Supreme Court Rules on EPA

The people of America received help from an unlikely source yesterday: the Supreme Court, stacked as it is with reactionary idealogues, ruled against the administration and effectively in favor of more stringent emissions regulation. The New York Times story is here: Justices Say E.P.A. Has Power to Act on Harmful Gases

Now I admit the justices did not say outright that the EPA ought to regulate emissions more stringently, but that is the real effect of their ruling because they disagreed with the Bush view that the legislation covering the EPA’s duties on emmissions is too limited and, instead, agreed that the EPA can in fact support emissions regulation.

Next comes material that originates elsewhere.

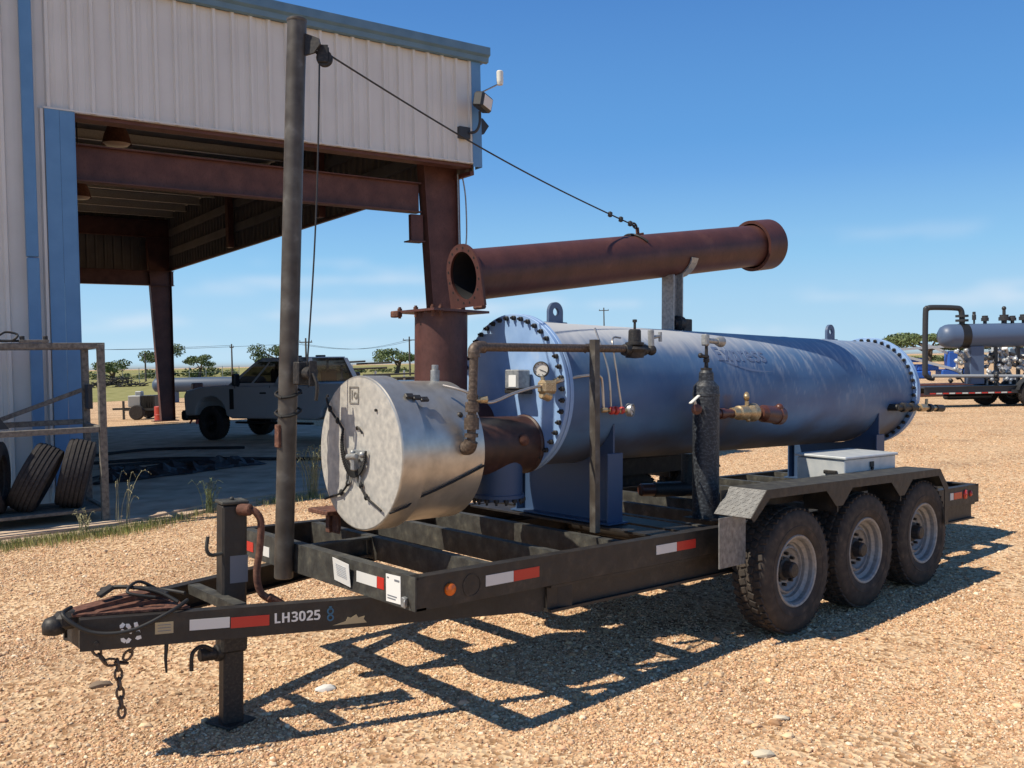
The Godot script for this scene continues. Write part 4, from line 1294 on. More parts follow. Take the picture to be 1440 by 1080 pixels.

That’s all a bit convoluted, so here’s the simple version: Bush has said since he came into office and overuled the Clinton apporach to regulation that the EPA has no mandate to enforce emissions regulation. He says that there is no specific wording in any law to force the EPA down that road and hence the EPA should cease its activities with regard to matters such as global warming. As a result, during the Bush administration the EPA has been prevented from supporting efforts to reduce greenhouse gases. In fact it has often opposed them. Because of this, a number of states, with California and those in the Northeast in the vanguard, have assumed the responsibility to attack the greenhouse gas probelm themselves. The EPA and the Bush administration have tried, along with industry groups such as the auto makers, to stop this state driven effort. The states sued to be able to continue, and the Supreme Court has found in their favor by saying the EPA does indeed have a mandate in this area, even though there is no explicit legislation saying so.

This is a major setback for Bush and his efforts to cripple the effectiveness of the Federal government. It is also ironic in a couple of ways: the Supreme Court is solidly Republican, and yet it issued a judgement that sides with a whole bunch of more liberal states; and this is a clear instance of the pro-industry rather than states rights approach of Bush. Typically the Republicans would advocate the supremacy of “state’s rights”, but in this case, because their big business backers said so they tried to crush the states.

Consistency and principle are not what they were in the red states!

Anyway: score one for the people, even though it hurts to say thank you to the Supreme Court.